Pria voal ini juga membeberkan siapa saja pengusaha kapal trawl di kedua daerah itu, seperti Jamaluddin Pohan, Maringgon, Ana Br Samosir, Tengku Rijal, Yusnita Sikumbang, Pantas Tobing, Potan. Ikhmadluddin Lubis mengungkapkan, akibat masih maraknya beroperasi kapal trawl membuat nelayan kecil berang sehingga pada tanggal 14 Agustus lalu, sejumla nelayan kecil melakukan aksi menghambat dan mau membakar kapal pukat trawl.

“Sejak itu kapal trawl yang beroperasi menjadi aplusan. Sebelum bulan Agustus lalu ada 45 unit kapal trawl yang beroperasi, sekarang sudah aplusan,” ungkapnya. Untuk itu, dia meminta pemerintah daerah maupun instansi serta aparat terkait agar terus menyikap keberadaan kapal trawl ini dengan serius juga harus tegas melarang kapal trawl beroperasi.

“Saya tidak ada tawar menawar dalam hal ini, hentikan kapal trawl.

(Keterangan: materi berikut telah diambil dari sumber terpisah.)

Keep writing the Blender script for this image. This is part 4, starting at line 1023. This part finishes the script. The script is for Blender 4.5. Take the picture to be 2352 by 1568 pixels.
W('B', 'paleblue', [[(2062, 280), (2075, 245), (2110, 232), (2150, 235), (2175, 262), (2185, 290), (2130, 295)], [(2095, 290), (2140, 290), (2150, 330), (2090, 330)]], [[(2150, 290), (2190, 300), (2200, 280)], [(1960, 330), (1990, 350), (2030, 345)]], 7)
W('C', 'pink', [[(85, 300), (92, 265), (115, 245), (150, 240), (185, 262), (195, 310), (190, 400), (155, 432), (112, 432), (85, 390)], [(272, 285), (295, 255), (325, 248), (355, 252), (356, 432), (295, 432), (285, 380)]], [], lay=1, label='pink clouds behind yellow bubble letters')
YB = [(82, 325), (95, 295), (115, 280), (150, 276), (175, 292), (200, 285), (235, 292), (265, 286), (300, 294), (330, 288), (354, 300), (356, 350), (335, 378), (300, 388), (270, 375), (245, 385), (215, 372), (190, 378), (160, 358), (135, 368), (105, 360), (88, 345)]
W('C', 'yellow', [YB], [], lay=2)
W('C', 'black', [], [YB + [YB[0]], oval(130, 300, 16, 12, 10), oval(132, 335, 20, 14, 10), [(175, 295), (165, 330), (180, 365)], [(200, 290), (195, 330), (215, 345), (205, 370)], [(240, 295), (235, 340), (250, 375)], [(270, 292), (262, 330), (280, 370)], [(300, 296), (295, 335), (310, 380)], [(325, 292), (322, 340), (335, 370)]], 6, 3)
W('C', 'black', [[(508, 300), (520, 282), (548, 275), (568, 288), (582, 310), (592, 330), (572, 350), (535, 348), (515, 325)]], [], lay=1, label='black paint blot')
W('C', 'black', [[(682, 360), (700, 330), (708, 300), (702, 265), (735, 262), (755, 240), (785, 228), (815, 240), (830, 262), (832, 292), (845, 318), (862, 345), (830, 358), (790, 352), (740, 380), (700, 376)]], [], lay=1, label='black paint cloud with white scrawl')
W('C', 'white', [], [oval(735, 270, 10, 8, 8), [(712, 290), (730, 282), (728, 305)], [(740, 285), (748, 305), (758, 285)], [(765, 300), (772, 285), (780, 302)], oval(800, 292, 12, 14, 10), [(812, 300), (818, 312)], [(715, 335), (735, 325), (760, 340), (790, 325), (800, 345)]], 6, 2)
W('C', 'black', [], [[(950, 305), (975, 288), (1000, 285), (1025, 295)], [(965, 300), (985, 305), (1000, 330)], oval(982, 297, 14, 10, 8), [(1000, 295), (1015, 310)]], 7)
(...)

Kalau aparat dan pemerintah tidak bisa mengawal Permen KP No. 02 Tahun 2015 dan No. 71 Tahun 2016 penyempurnaan Permen No. 02 Tahun 2015, maka masyarakat yang akan mengawal. Kalau memang pemerintah daerah tidak sanggup serahkan kepada KNTM, akan kami ratakan semua,” tegas Ketua KNTM yang mengaku mempunyai anggota sebanyak 500 orang nelayan tradisional.

Sementara itu salah sati instansi yang mengawasi pengoperasian kapal nelayan adalah Satwas PSDKP Sibolga. Menurut Kepala Satwas PSDKP Sibolga, Parluhutan Siregar yang dikonfirmasi ANTARA menyebutkan, bahwa pihaknya tidak pernah mengeluarkan surat izin operasi kepada pukat trawl di Sibolga-Tapteng. Akan tetapi ia juga tidak menampik bahwa kapal trawl itu beroperasi di daerah pengawasannya.

“Biasalah pencuri selalu lebih pintar dari yang mengawasinya. Selain itu juga jumlah personil kita cukup minim sehingga tidak bisa bergerak cepat untuk melakukan patroli dan razia,” keluhnya.